Au Théâtre 13, la metteuse en scène et magnifique autrice redonne à voir son tube Plutôt vomir que faillir. Une pièce exutoire et salutaire pour toustes les adolescent.e.s d’hier et d’aujourd’hui.
Les pièces de Rebecca mettent toujours le corps au centre du jeu. Ses spectacles : Boudin Biguine Best of Banane, Carte noire nommée désir, L’Estomac dans la peau, Monstres d’amour (Je vais te donner une bonne raison de crier), Où la chèvre est attachée, il faut qu’elle broute, Une patte retombe toujours sur ces chattes et Whitewashing sont des œuvres militantes et urgentes qui dés-invisibilisent les invisibles, qui démontent tous les stéréotypes de haine. Plutôt vomir que faillir ne nous fait pas mentir. Nous rencontrons Zakary Bairi, Mélodie Lauret, Sekhou Dramé et Yasmine Ndong Abdaoui, habillé.e.s chacun.e en monochrome pop : Mélodie en rose, Zakary en vert, Sekhou en orange et Yasmine en bleu. Nous sommes visiblement au self de la cantine, à gauche se trouve un mur de micro-ondes, une vingtaine, et au fond se tient une immense assiette qui occupe bien la moitié du plateau. Iels vont, comme premier geste, pousser cette assiette au centre, car oui, pour passer à table, avaler ses complexes, ravaler ses tourments, vomir ses agressions, chier ses poils qui poussent, digérer ses premières règles, il vaut mieux avoir de la place, beaucoup de place.

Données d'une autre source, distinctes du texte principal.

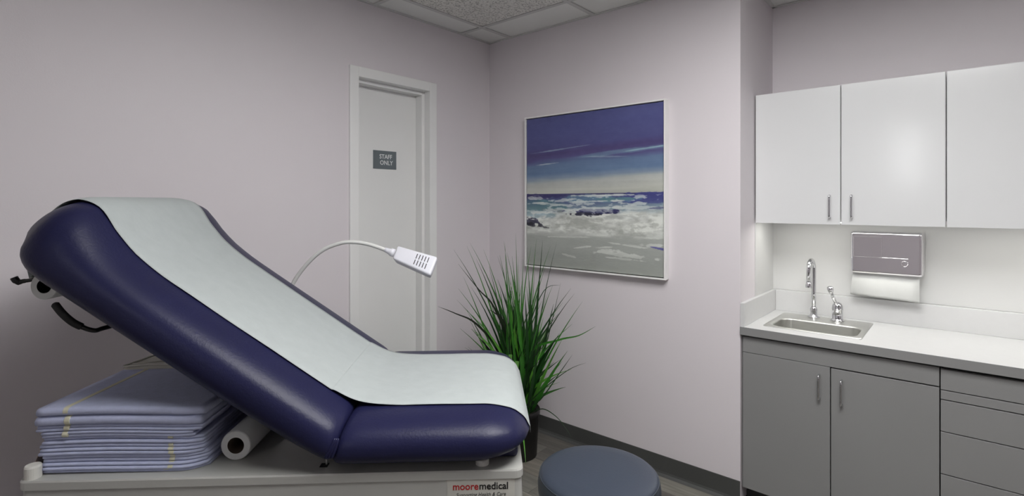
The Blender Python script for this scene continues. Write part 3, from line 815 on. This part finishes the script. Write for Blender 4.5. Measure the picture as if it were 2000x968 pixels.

Iels vont se raconter dans leur collectivité et leur identité propre. Nous sommes face à ce que l’adolescence est comme traversée dans son ensemble quand iels font corps commun. Mais il s’agit surtout de les rencontrer, de les entendre. Aujourd’hui, iels sont des adultes, toustes dans leur vingtaine ; ça y est, ce vécu est derrière iels. Se succèdent alors des autoportraits en mots et en gestes. C’est Zakary Bairi qui ouvre le bal, dans son identité « d’arabe que tout le monde prend pour un blanc ». Iel se raconte assis.e sur un WC, pantalon sur les chevilles, et se cachant sous des mètres de rouleaux de papier toilette. Enfant insatisfaisant.e pour maman en demande, enfant en mouvement perpétuel pour papa dépassé, Sekhou raconte ses mensonges pour tenter de s’intégrer dans un collège dans le Marais, Mélodie raconte ses ami.e.s et ses passions virtuelles et oubliées, Yasmine raconte ses violences et ses fuites salutaires.
Tel du maïs se transformant en un pop-corn explosif, le jeu se déploie à l’excès aussi vite que des seins qui poussent presque en une nuit entre le CM2 et la sixième. Le quatuor est très touchant dans ses connexions, son entraide et son écoute. Ces quatre-là ont eu 13 ans un jour, cela crée des liens pour toute la vie, toute la « vraie vie» même. La pièce oscille entre poésie fine et grands éclats foutraques, exactement comme dans la « vraie vie ». Il y a les jours avec et les jours sans, les jours avec les « toujours » et les jours avec les « jamais », les jours où, pour de vrai, on veut mourir de honte ou d’amour (à se demander si ce n’est pas la même chose). Rebecca Chaillon n’essaie pas de redevenir une adolescente ni même de transformer ses quatre artistes en adolescent.e.s. C’est tout le contraire : il s’agit de reconnecter son « moi » adulte à son « moi » adolescent, à ce tourbillon qui a parfois l’allure d’une bouillie aussi dégueulasse qu’une purée industrielle faite à l’eau.